After dropping us off, the sailors set out in the dinghy to return home.







We had more time together in early September when Marce and Jack anchored in Nyack, NY for 2 weeks.  We shopped, did errands, met almost daily at the Runcible Spoon, one of our favorite cafes.
One day, Izzy can to play in our yard!


And when my nephew, Drew came for a quick visit, we managed to get almost all of our family together for a group picture.  Missing? Our niece, Ericka


 Marce and Jack headed south on Monday.  We really miss them!


Despite all this busyness, I did manage to get some sewing in.  I made this quilt for a little girl who is expected to make her appearance in November.   It's a Chinese Coins quilt made with repro prints.




I machine quilted it with loops and hearts in the borders and sashings.





And backed it with polka dots.  I'll add a label when the baby is born and I know her name.




Tomorrow is the baby shower, so I finished it in time!



Tuesday, September 18, 2012

Binding and a Bag

Sometimes I look at all the projects I have going and don't want to work on any of them.  So I do some prep work that will save me time when I tackle UFOs or when I start a new project.  I call these days "non-quilting days" even though whatever work I do often is for quilting projects.

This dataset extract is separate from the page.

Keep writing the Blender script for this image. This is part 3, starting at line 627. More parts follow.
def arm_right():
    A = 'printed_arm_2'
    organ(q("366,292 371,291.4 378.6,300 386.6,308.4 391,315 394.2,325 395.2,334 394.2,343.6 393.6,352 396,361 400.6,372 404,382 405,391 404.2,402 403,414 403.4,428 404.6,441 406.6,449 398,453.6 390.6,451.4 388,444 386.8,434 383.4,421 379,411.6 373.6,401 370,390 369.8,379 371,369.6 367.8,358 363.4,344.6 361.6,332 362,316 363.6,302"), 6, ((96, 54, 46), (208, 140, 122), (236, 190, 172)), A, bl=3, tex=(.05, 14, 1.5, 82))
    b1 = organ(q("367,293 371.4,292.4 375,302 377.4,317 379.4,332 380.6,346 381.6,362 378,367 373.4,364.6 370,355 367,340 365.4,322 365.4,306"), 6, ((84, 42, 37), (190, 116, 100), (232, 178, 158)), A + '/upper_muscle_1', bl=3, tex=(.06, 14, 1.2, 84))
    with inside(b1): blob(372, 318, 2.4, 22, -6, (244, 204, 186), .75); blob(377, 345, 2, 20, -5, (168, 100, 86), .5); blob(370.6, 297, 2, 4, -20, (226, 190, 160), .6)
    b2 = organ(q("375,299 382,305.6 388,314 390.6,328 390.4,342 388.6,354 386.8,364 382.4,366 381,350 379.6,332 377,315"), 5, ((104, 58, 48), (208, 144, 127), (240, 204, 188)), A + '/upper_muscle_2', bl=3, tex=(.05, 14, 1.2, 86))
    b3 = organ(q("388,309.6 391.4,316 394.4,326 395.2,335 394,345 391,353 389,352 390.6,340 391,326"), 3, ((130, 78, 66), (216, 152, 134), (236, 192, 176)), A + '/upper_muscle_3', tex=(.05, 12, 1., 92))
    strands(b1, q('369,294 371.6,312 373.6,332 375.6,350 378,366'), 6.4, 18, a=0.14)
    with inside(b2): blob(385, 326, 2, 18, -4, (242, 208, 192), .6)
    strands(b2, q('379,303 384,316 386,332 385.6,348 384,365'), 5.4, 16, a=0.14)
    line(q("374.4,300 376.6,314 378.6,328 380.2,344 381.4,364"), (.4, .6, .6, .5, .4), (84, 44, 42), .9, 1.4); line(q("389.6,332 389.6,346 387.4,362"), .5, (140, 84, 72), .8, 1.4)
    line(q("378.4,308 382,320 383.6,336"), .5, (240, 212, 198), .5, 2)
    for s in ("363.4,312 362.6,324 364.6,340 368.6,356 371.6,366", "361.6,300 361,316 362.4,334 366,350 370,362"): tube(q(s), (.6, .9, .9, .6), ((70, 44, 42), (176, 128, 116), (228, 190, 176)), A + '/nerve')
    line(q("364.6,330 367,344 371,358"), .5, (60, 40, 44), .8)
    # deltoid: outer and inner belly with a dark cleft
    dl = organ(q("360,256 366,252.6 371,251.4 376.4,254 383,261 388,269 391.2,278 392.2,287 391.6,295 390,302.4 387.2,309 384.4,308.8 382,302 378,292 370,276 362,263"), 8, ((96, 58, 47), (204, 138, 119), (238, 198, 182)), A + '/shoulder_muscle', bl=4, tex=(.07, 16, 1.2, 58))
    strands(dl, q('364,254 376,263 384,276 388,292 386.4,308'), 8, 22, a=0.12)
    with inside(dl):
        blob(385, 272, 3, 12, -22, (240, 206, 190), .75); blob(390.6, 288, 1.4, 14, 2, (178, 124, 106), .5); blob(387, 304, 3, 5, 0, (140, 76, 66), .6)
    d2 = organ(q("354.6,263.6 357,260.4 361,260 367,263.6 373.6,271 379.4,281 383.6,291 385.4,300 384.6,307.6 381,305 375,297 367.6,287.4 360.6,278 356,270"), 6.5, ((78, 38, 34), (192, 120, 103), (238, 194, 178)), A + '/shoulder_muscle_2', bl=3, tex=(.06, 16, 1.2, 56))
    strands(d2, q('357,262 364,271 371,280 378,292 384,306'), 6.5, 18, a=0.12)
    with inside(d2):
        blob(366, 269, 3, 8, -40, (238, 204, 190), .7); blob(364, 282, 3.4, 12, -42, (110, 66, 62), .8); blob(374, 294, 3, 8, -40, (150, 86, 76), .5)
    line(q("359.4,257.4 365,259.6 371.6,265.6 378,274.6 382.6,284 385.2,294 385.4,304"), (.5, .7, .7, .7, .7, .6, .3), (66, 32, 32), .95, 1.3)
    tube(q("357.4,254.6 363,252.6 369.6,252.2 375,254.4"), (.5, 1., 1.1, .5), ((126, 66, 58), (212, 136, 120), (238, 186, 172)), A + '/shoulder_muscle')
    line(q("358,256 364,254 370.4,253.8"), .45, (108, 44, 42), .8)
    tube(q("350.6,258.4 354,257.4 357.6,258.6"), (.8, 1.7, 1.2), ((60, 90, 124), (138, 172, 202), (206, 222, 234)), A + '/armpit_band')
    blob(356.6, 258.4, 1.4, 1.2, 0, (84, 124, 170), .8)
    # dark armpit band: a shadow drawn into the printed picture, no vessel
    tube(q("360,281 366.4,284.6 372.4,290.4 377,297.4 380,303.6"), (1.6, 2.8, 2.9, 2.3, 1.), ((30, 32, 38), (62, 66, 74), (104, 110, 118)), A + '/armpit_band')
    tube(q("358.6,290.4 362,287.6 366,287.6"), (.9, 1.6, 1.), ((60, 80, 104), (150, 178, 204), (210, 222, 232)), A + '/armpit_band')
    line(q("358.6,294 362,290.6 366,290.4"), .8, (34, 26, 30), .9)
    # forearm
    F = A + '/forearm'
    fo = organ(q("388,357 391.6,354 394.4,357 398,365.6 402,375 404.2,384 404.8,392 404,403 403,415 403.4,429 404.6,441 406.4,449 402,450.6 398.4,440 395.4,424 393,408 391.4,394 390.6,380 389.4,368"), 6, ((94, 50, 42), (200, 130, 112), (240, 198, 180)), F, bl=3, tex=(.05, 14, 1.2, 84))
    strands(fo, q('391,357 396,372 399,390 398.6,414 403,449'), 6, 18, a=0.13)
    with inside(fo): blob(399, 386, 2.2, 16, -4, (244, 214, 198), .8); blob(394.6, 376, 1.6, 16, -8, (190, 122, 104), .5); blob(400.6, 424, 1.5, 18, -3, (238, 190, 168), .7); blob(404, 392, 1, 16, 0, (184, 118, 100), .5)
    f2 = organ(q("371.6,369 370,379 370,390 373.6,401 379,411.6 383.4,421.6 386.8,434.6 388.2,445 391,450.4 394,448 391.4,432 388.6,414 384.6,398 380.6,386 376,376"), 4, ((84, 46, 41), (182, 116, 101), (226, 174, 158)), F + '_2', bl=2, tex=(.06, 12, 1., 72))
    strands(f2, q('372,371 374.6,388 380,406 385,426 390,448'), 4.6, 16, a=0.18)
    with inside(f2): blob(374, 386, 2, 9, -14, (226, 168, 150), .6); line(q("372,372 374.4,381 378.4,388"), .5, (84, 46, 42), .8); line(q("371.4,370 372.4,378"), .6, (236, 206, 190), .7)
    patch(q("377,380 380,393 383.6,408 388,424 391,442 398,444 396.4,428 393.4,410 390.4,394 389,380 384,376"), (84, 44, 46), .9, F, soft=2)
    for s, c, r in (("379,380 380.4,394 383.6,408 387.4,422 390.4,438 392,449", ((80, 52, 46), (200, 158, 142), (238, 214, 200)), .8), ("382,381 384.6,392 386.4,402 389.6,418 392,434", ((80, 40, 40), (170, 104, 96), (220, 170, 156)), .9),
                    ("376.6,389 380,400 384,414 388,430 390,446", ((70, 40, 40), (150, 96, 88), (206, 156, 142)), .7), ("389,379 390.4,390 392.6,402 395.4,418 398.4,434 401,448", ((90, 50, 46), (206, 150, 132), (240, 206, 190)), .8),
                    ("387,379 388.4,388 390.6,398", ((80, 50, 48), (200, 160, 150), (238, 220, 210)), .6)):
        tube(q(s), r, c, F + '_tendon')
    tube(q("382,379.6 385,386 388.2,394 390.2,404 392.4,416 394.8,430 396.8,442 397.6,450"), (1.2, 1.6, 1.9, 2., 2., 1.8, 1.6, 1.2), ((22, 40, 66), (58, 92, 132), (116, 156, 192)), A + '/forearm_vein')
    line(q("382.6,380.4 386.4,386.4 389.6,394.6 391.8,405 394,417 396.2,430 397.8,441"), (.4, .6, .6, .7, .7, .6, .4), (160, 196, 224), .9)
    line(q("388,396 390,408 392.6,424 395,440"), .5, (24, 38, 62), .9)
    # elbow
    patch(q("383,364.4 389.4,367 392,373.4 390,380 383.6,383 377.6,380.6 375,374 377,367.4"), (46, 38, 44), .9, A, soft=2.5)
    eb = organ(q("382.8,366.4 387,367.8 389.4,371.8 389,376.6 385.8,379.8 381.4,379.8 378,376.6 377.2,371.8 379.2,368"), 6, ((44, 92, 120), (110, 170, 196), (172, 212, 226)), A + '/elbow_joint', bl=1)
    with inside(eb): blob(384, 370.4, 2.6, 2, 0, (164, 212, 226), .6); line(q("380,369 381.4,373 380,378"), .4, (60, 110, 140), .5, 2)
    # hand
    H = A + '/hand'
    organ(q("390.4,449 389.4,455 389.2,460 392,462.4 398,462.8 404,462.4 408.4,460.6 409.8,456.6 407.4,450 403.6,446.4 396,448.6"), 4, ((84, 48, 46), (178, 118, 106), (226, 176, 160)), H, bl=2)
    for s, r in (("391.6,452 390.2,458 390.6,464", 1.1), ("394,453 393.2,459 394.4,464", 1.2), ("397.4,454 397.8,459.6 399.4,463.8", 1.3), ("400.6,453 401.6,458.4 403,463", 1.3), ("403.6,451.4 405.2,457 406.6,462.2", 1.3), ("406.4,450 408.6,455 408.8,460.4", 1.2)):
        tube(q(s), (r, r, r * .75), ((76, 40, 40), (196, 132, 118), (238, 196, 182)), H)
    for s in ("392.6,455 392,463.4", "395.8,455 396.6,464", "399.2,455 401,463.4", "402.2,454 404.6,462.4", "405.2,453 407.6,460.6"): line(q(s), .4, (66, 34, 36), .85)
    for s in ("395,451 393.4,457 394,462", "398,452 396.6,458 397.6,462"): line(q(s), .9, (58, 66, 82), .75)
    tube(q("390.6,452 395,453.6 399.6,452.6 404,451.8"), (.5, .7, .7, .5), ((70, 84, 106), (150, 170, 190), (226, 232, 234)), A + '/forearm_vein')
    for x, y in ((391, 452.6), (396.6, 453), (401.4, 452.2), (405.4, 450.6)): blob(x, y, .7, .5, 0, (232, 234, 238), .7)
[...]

One of my favorite things to do on a non-quilting day is make binding for future quilts.  Most of the time I want to complete the top before I even contemplate what kind of binding will complement the quilt.  But lately, I have been making lots of baby quilts for friends who are becoming grandparents for the first time, and I have found that I often use striped fabric, polka dot fabric or star fabric for bindings on quilts for babies and kids.  So having a binding stash helps speed up the production of a new quilt.

 Sometimes I make continuous bias binding, especially when the quilt top is complete and I know the exact length I will need.  But when I'm making binding ahead, I starch and press the fabric and then just cut 2" bias strips from the yardage and sew the strips together on the diagonal to minimize bulk.
Here's some binding that I made recently using bias strips.






I've already used the star binding on this quilt for a neighbor's grandson.  (The pattern is Bonnie Hunter's Pineapple Star.)  The white fabric has multicolored stars on it as do some of the other scraps, so the star binding was perfect.  (This pattern is a great stash buster!)






I used a circle-polka dot fabric for the backing.  I love the cheerful colors.





 Another non-quilting project I made recently was a tote bag for my niece's birthday.    I love these fabrics, too.  The bag has external pockets and is lined with another navy fabric.




So I am making small dents in my stash, doing prep work that streamlines the quilt making process, and getting the pleasure of giving handmade gifts to people I love.  All good.